Cuando el dedo del electorado señala la luna constituyente, los políticos cortos de entendederas miran el dedo de la gobernabilidad. El ciclo electoral de 2015 -municipales, autonómicas y generales- certifica el final del bipartidismo y alienta las reformas necesarias -constitucionals, electorales, territoriales ...- sin excluir a nadie.
Todo hace pensar en las primeras elecciones generales (aunque no democráticas) tras la muerte de Franco, celebradas el 15 de junio de 1977. El presidente Adolfo Suárez leyó correctamente el mensaje de unos electores oscurecido por una ley electoral (¡aún vigente!) que premia las fuerzas políticas mayoritarias. En este sentido, la gubernamental UCD con un tercio de los votos alcanzaba casi la mitad de los diputados. Suárez habría podido gobernar con una mayoría parlamentaria cómoda con la Alianza Popular de Manuel Fraga. Sin embargo, olió los aires constituyentes del electorado (aún más si se tenía en cuenta los 2,5 millones de jóvenes, entre 18 y 21 años que no pudimos votar, como tampoco los 800.000 residentes en el extranjero y los pucherazos que se cocinaron en muchos Gobiernos Civiles, el de Lleida incluido).

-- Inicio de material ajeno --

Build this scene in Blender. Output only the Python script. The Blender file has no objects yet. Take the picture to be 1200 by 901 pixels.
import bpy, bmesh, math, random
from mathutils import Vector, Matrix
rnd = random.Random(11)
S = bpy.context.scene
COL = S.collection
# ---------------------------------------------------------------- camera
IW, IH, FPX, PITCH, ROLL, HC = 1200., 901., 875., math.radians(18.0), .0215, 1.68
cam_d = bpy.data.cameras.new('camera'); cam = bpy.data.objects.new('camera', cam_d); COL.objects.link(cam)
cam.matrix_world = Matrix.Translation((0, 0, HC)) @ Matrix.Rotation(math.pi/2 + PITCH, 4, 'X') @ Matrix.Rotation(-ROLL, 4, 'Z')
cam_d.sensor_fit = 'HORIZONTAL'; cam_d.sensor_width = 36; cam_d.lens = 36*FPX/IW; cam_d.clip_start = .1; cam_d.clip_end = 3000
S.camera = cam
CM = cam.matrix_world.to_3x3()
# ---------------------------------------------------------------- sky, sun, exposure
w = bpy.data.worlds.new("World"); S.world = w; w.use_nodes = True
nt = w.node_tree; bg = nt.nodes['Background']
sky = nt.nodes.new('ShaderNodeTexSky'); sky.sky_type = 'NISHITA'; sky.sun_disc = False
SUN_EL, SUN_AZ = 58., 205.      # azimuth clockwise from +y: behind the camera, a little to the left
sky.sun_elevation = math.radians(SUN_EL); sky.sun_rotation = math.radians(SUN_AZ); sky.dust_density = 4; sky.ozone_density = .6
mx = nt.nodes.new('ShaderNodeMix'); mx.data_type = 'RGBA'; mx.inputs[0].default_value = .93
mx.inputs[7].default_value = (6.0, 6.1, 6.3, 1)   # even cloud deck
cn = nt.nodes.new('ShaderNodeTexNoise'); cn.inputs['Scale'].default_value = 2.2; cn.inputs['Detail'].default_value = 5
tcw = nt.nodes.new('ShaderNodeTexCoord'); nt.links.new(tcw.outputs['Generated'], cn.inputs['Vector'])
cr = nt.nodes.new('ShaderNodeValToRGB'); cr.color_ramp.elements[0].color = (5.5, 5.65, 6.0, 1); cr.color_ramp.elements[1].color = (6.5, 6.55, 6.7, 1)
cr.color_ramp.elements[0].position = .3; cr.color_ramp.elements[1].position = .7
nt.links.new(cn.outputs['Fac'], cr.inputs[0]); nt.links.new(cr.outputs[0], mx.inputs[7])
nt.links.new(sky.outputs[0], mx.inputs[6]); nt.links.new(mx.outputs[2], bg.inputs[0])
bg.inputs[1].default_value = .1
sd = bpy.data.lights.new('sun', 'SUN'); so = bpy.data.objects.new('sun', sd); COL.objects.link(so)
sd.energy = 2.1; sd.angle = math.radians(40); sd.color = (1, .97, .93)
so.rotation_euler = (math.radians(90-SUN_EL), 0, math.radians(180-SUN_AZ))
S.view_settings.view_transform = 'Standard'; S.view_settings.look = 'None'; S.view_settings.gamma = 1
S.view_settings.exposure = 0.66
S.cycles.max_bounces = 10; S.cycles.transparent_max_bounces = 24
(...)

Adolfo Suárez pidió ayuda a la gobernabilidad (Pactos de la Moncloa) a cambio de reformas políticas (amnistía de verdad, incluida) y convertir (ahora sí, no en la convocatoria) las nuevas Cortes en Cortes constituyentes y que el proyecto fuera elaborado por una ponencia parlamentaria lo más amplia posible. Un añadido más: Suárez entendió mejor que nadie el mensaje del electorado catalán. Su propuesta de Mancomunidad (Consejo General de Catalunya) había sido rechazada por las candidaturas que hacían bandera del restablecimiento de la Generalitat y que habían recogido el 80% de los votos. Suárez no dudó en restablecer la Generalitat y facilitar el retorno de Josep Tarradellas en un gesto de clara ruptura legal e ideológica con el franquismo.
Si hacen caso de los electores, los políticos deberían convertir el Congreso en el centro de la actividad política de una legislatura constituyente o reformista y, por tanto, corta (dos años) garantizando la gobernabilidad. Eso sí, congelando la reforma laboral y la ley Wert. En este sentido, sería necesario que la presidencia del Congreso estuviera en manos de una persona de color político diferente a la presidencia del Gobierno y facilitar la formación de grupos parlamentarios que certifiquen la vez el fin del bipartidismo y la plurinacionalidad del Estado. En la primera legislatura estaba el Grupo de los Socialistas de Catalunya y en la siguiente se añadió la del Grupo de los Socialistas Vascos (también navarros, como su portavoz Carlos Solchaga). Negar la posibilidad de grupo parlamentario a En Común Podem, Compromís o las mareas galegas, es de una ceguera política punzante extraordinaria.
Mientras los electores señalan con su voto la realidad plurinacional de España, los políticos cortos de entendederas (y la costra de los medios de comunicación) hablan de fraude democrático (¡y también económico!). ¿Alguien cree que se puede acometer una reforma constitucional despreciando (“ninguneando”) a la fuerza catalana mayoritaria en el Congreso (y el Ayuntamiento de Barcelona)? Lo que debería hacer el Congreso es reflejar con nitidez y con voluntad pedagógica la realidad plurinacional y plurillingüística española. En este sentido, debería permitir que todos los diputados y diputadas pudieran hablar con su lengua (aunque sólo fuera necesario la traducción al esperanto español, que es el castellano) y, de este modo, algún día también poder hacerlo en las instituciones europeas.